SCOUT: Cyclic Causal Discovery Under Soft Interventions with Unknown Targets

TL;DR

SCOUT is a novel framework for discovering nonlinear cyclic causal relationships from soft interventional data with unknown targets, outperforming existing methods in various settings.

Contribution

It introduces a new approach that handles nonlinear cyclic causality with unknown intervention targets using normalizing flows and likelihood maximization.

Findings

SCOUT outperforms state-of-the-art methods in causal graph recovery.

SCOUT effectively recovers unknown intervention targets.

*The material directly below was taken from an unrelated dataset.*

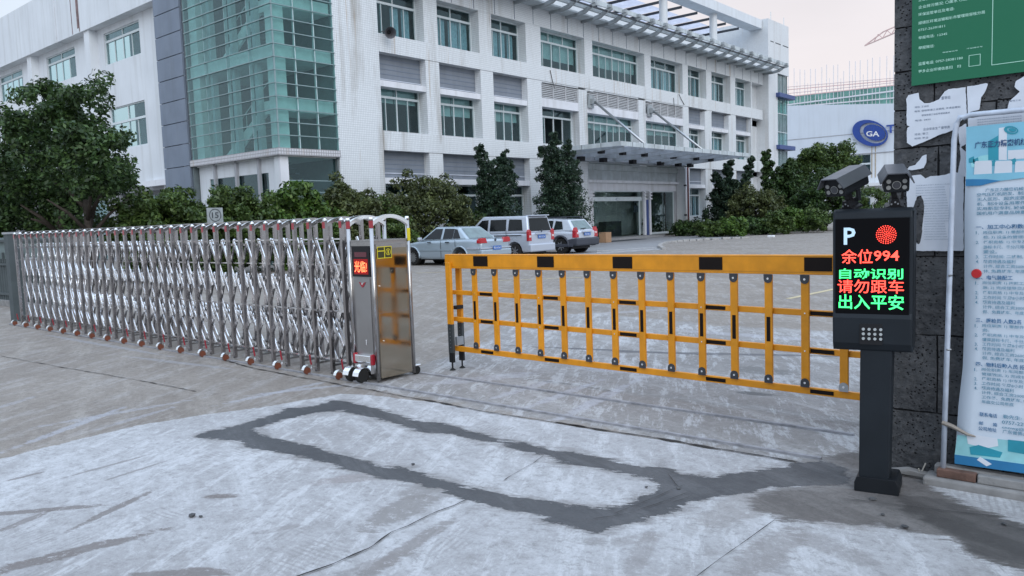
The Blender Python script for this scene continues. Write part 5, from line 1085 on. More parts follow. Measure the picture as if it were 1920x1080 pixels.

The method works well on both synthetic and real-world data.

Abstract

Learning causal relationships between variables from data is a fundamental research area with many applications across disciplines. Most existing causal discovery algorithms rely on the assumptions that (i) the underlying system is acyclic, (ii) the exogenous noise variables are Gaussian, and (iii) the intervention targets for the data-generating experiments are known. While these assumptions simplify the analysis, they are violated in real-life systems. Most existing methods that address these issues either assume the underlying model is linear or are constrained to operate in limited interventional settings. To that end, we propose SCOUT, a novel causal discovery framework for learning nonlinear cyclic causal relationships from soft interventional data with unknown targets. Our approach maximizes the data log-likelihood to recover the graph structure, using two normalizing-flow architectures: contractive residual flows and neural spline flows. Through experiments on synthetic and real-world data, we show that SCOUT outperforms state-of-the-art methods in both causal graph recovery and unknown target recovery across various interventional and noise settings.